Dans le cas où le redéploiement budgétaire nécessaire ne pourrait être réalisé à temps, il est proposé à titre transitoire (3 ans) la création d'une taxe de sûreté portuaire sur les passagers des ferries et les croisiéristes , taxe qui, par exemple, pourrait varier de 2 euros par passager ferry piéton à 5 euros pour les véhicules (gratuit dans ce cas pour leurs passagers). Le produit de la taxe serait versé à l'Etat et affecté au financement des ports. Le principe de la création de cette taxe n'est toujours pas acté, alors même qu'il convient de définir un mode de financement très rapidement.

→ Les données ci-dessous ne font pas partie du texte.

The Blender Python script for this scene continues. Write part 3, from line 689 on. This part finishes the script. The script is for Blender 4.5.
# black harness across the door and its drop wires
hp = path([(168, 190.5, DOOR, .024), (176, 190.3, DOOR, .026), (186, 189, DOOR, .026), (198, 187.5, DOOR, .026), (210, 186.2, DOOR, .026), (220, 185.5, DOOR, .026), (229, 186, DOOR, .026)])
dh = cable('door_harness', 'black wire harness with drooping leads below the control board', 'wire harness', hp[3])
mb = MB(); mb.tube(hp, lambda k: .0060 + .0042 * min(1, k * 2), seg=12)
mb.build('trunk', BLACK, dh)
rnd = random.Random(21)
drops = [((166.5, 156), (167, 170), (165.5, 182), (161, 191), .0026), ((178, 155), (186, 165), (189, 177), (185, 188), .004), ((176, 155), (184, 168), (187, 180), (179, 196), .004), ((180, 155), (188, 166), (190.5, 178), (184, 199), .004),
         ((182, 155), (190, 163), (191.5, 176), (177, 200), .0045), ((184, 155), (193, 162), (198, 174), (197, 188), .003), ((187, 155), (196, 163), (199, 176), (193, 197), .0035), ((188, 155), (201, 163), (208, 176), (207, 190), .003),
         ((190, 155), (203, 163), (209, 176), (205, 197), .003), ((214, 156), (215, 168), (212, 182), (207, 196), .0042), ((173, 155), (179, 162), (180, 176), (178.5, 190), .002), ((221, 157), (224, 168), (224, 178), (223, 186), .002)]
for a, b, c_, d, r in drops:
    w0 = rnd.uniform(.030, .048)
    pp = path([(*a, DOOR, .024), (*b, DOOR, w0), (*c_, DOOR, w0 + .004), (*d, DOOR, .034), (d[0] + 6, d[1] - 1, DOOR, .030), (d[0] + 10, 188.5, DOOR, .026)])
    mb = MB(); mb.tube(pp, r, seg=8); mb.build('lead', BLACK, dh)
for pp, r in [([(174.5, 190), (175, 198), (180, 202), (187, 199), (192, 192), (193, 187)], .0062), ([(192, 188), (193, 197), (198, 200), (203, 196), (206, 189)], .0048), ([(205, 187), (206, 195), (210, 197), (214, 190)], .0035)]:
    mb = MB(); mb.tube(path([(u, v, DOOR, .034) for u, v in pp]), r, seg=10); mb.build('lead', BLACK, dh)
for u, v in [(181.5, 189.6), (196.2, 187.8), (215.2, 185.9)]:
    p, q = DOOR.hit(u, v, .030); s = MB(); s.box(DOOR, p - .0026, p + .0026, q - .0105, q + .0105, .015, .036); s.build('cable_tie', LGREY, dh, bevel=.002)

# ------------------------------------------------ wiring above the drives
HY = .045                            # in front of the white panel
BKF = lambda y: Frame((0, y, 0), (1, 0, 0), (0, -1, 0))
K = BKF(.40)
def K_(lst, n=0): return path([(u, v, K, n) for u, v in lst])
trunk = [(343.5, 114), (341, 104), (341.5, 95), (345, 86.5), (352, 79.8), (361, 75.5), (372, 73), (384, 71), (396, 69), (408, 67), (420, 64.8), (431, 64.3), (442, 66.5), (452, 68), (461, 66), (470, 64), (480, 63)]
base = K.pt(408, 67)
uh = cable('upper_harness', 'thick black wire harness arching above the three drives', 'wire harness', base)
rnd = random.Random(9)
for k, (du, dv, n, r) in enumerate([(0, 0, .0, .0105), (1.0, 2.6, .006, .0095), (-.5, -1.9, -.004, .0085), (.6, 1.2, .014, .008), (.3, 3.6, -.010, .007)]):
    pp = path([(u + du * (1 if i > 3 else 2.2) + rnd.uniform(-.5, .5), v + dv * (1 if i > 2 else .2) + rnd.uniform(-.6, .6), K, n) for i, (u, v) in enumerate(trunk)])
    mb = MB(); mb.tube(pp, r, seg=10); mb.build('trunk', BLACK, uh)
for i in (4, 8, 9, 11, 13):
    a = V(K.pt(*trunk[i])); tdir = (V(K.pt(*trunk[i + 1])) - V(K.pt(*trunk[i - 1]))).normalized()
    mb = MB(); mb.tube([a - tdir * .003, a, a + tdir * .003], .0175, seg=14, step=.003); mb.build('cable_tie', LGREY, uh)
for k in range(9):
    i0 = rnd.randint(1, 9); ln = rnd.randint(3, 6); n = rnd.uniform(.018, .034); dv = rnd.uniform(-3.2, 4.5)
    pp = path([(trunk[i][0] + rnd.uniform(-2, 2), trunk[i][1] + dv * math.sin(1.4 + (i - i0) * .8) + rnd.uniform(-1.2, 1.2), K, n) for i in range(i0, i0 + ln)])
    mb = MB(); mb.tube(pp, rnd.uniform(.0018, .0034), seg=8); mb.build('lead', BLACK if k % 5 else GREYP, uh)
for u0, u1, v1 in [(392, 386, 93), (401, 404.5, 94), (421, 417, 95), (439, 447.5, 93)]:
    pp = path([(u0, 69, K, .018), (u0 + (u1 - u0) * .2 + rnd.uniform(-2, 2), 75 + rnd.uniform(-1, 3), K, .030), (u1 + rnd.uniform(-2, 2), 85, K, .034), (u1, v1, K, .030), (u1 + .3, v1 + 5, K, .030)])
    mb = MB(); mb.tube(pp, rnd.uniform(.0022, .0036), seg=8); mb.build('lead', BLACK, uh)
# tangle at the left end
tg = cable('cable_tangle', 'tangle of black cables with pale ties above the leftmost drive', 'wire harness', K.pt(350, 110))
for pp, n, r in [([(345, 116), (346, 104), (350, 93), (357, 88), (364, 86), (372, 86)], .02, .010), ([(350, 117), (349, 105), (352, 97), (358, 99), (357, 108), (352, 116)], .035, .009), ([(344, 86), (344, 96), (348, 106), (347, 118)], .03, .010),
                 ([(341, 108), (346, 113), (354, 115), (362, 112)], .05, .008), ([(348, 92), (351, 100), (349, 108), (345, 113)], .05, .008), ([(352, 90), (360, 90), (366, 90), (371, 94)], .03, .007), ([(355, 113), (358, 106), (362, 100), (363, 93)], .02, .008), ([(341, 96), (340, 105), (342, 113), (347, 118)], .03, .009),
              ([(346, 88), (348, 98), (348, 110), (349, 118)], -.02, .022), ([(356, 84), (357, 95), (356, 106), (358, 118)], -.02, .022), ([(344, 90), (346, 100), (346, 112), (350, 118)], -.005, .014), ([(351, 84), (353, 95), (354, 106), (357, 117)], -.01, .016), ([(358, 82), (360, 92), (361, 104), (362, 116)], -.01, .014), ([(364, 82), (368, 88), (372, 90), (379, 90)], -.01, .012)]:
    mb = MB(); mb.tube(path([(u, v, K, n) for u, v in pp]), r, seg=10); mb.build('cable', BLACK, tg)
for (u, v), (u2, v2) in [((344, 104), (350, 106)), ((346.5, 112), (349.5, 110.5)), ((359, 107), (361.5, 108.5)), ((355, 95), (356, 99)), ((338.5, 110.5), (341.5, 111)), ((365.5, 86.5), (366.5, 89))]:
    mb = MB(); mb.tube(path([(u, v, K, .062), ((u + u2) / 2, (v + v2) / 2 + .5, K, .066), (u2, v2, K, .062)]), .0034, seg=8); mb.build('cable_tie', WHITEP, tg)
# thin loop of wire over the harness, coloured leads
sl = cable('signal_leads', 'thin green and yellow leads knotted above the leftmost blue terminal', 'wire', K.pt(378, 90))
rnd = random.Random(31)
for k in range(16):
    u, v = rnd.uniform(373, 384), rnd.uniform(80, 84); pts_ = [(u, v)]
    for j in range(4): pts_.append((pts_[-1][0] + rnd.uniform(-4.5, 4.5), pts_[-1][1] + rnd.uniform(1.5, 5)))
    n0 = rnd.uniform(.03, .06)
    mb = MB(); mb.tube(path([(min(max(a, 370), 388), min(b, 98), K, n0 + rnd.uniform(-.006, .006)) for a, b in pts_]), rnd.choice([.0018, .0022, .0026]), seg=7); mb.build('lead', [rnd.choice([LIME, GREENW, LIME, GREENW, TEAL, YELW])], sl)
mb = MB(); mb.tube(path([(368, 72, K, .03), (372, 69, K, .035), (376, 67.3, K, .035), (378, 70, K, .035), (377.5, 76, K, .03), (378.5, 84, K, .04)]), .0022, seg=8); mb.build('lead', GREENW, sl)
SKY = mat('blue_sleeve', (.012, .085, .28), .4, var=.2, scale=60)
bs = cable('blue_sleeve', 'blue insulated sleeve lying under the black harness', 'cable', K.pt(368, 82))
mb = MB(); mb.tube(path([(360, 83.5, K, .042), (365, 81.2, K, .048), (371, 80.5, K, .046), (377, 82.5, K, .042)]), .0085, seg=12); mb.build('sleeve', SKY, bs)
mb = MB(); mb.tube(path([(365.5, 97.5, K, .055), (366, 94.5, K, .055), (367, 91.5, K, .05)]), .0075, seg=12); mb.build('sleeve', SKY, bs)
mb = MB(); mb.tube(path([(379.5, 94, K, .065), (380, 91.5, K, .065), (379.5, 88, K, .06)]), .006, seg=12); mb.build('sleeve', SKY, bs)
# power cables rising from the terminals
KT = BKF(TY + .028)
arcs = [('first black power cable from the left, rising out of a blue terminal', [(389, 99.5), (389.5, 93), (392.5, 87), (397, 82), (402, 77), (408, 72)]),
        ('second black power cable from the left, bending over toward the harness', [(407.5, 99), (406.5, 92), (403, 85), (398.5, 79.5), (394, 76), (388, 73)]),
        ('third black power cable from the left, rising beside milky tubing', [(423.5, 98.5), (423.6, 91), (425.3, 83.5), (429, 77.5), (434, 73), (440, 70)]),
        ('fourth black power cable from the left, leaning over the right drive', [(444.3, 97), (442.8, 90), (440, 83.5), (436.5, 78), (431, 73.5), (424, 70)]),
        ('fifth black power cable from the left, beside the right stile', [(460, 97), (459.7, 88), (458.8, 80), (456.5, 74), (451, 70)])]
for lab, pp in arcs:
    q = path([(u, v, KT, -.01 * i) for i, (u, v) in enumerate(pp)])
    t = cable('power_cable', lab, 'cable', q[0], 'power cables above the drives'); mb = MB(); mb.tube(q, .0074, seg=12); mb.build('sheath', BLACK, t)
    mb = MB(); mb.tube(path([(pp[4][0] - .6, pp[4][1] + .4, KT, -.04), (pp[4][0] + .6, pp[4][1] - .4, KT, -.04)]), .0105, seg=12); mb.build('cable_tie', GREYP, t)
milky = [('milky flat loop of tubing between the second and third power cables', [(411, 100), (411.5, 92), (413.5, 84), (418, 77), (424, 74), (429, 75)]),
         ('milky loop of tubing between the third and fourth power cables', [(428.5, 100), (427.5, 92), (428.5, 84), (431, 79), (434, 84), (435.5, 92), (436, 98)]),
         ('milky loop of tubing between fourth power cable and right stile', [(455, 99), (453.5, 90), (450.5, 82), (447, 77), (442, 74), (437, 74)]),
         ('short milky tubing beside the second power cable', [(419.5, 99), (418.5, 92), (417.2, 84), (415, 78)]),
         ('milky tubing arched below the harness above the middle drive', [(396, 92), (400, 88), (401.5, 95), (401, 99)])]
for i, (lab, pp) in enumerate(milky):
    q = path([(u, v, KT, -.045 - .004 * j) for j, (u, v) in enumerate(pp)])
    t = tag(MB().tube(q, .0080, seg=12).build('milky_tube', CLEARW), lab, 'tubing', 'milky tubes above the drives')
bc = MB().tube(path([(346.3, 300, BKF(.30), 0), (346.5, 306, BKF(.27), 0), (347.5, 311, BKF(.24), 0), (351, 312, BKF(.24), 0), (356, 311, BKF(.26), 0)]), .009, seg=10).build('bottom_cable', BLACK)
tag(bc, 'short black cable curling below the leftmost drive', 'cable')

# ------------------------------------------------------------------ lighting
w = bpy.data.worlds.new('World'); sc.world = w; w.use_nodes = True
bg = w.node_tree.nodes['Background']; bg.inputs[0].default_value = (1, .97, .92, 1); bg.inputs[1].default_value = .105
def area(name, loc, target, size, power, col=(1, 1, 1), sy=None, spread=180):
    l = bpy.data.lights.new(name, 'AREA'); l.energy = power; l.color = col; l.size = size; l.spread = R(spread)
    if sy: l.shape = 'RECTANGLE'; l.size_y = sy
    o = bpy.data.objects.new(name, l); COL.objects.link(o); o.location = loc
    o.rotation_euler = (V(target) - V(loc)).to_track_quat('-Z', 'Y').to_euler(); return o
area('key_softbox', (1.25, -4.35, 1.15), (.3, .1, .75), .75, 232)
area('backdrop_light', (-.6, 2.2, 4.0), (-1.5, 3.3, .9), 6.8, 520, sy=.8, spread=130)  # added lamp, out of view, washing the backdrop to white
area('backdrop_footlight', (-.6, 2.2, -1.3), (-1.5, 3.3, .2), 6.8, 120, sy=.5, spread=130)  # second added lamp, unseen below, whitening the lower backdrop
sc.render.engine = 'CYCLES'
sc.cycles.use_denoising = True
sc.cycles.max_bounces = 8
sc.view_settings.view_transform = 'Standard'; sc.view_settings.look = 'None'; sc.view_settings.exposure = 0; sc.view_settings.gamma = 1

Enfin, depuis le mois de mars 2004, le cabinet du Premier ministre a demandé au Secrétariat général de la défense nationale (SGDN), en relation avec le Secrétariat général de la mer, de conduire une réflexion en vue d'établir une doctrine nationale dans le domaine de la sûreté maritime et portuaire . Il s'agit notamment, par cette doctrine, d'élaborer une position française dans le cadre communautaire et international. L'élaboration de cette doctrine nationale est conduite par le SGDN avec le souci de relier cette démarche avec le plan national de vigilance Vigipirate et sa transposition en mer Vigimer. Une première conclusion porte sur la nécessité d'assurer dans les meilleurs délais une présence ostensible sur les plans d'eau portuaires, dans les limites administratives des ports et dans les zones d'attente.